Funnily enough, that's exactly what you criticize Rust for. It's not at all clear that writing programs with "denouement" is any less limiting than Rust. In fact, Frama-C (where you also try to write your code in such a way that the annotations become simpler) feels more limiting than Rust.

> It really isn't. The second example is ...

So will you admit that the first example has been sufficiently addressed? Because I was commenting on the problem involving the Collatz conjecture.

> It's safety also "depends on the semantics of C and how they've been used in a function", specifically on the fact that accessing an array is safe if and only if the index is in bounds. Out of bounds accesses to memory are probably the most common critical vulnerability in C programs, so it is essential that Xr0 prevents them.

True. As you said earlier:

> The safety of this program requires you to prove that `generate_random_planar_graph` always returns a planar graph, that `compute_chromatic_number` correctly identifies the chromatic number and that the chromatic number of every planar graph is less than 5.

This can obviously only be proven if we have the bodies of `generate_random_planar_graph` and `compute_chromatic_number`. Please provide these, and then I can attempt to answer. Because our whole point in Xr0 is that safety comes down to formalising interfaces – without interfaces for these functions we cannot investigate the safety of `main`.

> So will you admit that the first example has been sufficiently addressed? Because I was commenting on the problem involving the Collatz conjecture.

In that this specific program is obviously designed to be extremely hard to prove correct? Yeah. In that most real programs will be easier to prove correct automatically? No.

> This can obviously only be proven if we have the bodies of `generate_random_planar_graph` and `compute_chromatic_number`. Please provide these, and then I can attempt to answer. Because our whole point in Xr0 is that safety comes down to formalising interfaces – without interfaces for these functions we cannot investigate the safety of `main`.
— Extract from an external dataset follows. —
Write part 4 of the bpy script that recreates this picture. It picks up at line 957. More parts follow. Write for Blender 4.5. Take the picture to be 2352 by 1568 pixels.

What would be the point of that exactly? We both know that those functions would contain loops and as such Xr0 would be completely unable to verify them. We also know that Xr0 isn't actually able to state that `generate_random_planar_graph` generates a planar graph (other than completely repeating the body in the annotations, I guess). We also both know that Xr0 would not be able to deduce that the chromatic number of planar graphs is less than five.

I already provided two examples of programs the safety of which Xr0 will not be able to verify. I think it's your turn to produce a non-trivial C program that Xr0 will be able to handle.

This discussion really isn't all that enlightening, sadly. Xr0 can't currently handle loops and you haven't produced a single technical argument as to why I should expect Xr0 to be able to handle non-trivial loops in the future.

You also haven't produced a single technical argument as to why Xr0 should succeed where Frama-C failed. The argument that Frama-C is more general while Xr0 is specialized on safety is refuted easily as it is easy to come up with C programs the safety of which depends on arbitrary properties (and I would argue that many if not most real world C programs fall into this category).